Такой поворот заставляет слушателя вернуться к метафорическому смыслу и грозной силе поговорки, когда «щепки» это уже не просто кусочки древесины, но человеческие жизни. Похожее отстранение совершается и с выражением «на душу населения» в последней строфе песни:
Дымите тыщу лет, товарищ Сталин!
И пусть в тайге придется сдохнуть мне,
Я верю: будет чугуна и стали
На душу населения вполне.
Таким образом оправдывается прием Алешковского использовать метафору в буквальном смысле, потому что мы неизбежно начинаем воспринимать слово «душа» в его первоначальном смысле, а не в избитом выражении «на душу населения». Противопоставление мертвой материи чугуна и стали человеческой душе, принесенной им в жертву, является великолепным концом песни, посвященой именно этой теме.

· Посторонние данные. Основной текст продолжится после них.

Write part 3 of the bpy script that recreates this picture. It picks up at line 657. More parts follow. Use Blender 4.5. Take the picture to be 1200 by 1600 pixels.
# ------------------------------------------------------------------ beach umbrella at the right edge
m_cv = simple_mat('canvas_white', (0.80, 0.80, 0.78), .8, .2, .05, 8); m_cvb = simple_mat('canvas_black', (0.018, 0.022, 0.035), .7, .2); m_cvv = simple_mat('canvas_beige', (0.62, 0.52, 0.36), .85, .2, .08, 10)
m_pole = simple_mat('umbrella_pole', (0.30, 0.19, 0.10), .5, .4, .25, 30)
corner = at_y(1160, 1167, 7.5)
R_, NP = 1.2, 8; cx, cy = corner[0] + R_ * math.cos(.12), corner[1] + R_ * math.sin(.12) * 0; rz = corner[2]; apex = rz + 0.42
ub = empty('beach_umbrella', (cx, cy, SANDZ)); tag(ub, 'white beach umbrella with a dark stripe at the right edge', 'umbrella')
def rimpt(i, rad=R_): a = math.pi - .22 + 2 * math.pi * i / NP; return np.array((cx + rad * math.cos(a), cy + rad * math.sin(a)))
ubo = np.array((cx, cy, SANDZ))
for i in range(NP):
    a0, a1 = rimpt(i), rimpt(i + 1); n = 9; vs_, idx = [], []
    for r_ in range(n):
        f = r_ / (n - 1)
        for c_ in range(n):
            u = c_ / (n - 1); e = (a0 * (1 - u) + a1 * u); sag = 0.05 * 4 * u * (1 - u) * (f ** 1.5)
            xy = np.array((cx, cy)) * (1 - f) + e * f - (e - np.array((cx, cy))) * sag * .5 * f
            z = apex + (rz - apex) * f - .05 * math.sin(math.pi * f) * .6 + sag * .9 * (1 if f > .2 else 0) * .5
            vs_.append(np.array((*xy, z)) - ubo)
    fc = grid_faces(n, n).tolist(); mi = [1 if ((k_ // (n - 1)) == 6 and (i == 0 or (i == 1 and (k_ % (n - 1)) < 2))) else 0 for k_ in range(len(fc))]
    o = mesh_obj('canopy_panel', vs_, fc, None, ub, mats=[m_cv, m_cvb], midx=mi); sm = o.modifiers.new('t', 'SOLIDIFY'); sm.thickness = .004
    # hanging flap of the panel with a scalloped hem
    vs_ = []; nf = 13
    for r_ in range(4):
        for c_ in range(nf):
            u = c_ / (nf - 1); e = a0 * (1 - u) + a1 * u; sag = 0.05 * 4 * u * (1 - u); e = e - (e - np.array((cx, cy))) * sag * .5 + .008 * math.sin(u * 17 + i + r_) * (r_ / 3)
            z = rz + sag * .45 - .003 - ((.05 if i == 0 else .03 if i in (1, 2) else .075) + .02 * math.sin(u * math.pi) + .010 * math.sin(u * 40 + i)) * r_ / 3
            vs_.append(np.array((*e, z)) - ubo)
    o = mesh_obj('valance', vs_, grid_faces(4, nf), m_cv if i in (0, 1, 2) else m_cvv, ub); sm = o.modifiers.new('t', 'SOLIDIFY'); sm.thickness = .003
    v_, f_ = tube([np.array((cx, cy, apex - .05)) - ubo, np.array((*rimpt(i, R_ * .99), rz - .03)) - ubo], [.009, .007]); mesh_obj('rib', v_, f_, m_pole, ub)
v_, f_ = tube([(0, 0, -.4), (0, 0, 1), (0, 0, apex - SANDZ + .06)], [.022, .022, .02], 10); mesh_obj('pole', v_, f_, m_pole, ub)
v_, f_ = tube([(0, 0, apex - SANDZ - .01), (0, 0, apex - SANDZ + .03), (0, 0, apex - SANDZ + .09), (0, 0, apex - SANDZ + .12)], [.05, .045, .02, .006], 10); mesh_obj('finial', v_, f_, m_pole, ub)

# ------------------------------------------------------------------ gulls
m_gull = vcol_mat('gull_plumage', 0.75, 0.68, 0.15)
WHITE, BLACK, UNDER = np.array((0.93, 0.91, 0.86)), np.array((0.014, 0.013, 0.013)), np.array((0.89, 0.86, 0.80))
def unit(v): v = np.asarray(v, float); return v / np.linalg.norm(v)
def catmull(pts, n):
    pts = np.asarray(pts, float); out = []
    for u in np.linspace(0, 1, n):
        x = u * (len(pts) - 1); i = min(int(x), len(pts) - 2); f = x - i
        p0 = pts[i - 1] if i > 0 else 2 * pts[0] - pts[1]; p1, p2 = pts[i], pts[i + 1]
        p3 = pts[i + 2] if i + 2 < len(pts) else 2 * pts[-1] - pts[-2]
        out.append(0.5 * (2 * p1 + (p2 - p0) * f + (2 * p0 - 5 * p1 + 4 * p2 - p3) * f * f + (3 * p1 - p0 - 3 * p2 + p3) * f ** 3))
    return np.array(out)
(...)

В 1952-ом году, еще до смерти Сталина и до своего освобождения, Алешковский написал «Песенку свободы», произведение намного более простое и прямолинейное, чем «Песня о Сталине». В ней герой жалуется на тяготы арестантской жизни: холод, голод, изнурительный труд. Он прочувствованно, хотя может быть и немного наивно, славит свободу:
Снова надо мною небо голубое,
Снова вольным солнцем озарен,
И смотрю сквозь слезы на белую березу,
И в поля российские влюблен.
(5)
Только в 1959-ом году, уже через несколько лет после освобождения из лагеря, Алешковский сумел трансформировать свой опыт, мастерски используя иронию и юмор, в произведение, которое нашло отзвук в людях по всему Советскому Союзу, известной части которых пришлось отсидеть свой срок.
Одна из лучших тюремных песен была написана аристократом, графом Алексеем Константиновичем Толстым. Описывая в своих «Колодниках» (1854) страдания каторжников, бредущих в цепях по пыльной дороге, он предугадал судьбу своей песни:
Что, братцы, затянемте песню,
Забудем лихую беду!
Уж видно такая невзгода
Написана нам на роду! (6)
И действительно, песня Толстого стала популярной среди заключенных и ссыльных, помогая им забыть об их невзгодах и бедах, исполняя ту самую функцию утешения и забвения, о которой в ней поется. «Песня о Сталине» была создана через шесть лет после смерти Сталина, но она появилась в стране, которая тогда в ней нуждалась. Несмотря на то, что хрущевский режим позволил людям, хотя бы на короткое время, попробовать осознать что же происходило с одной шестой частью суши в сталинскую эпоху, советские граждане все еще чувствовали себя своего рода заключенными.
И хотя «Песня о Сталине» рассказывала им о человеческих страданиях, веками запечатлеваемых в стихах и песенных текстах, именно эта песня дошла и до зеков и до вольняшек, потому, что была воплощена в жизнь и сознание общества очень простыми современными художественными средствами, по иронии судьбы, а может быть самой поэзии, всегда кажущимися загадочно удивительными.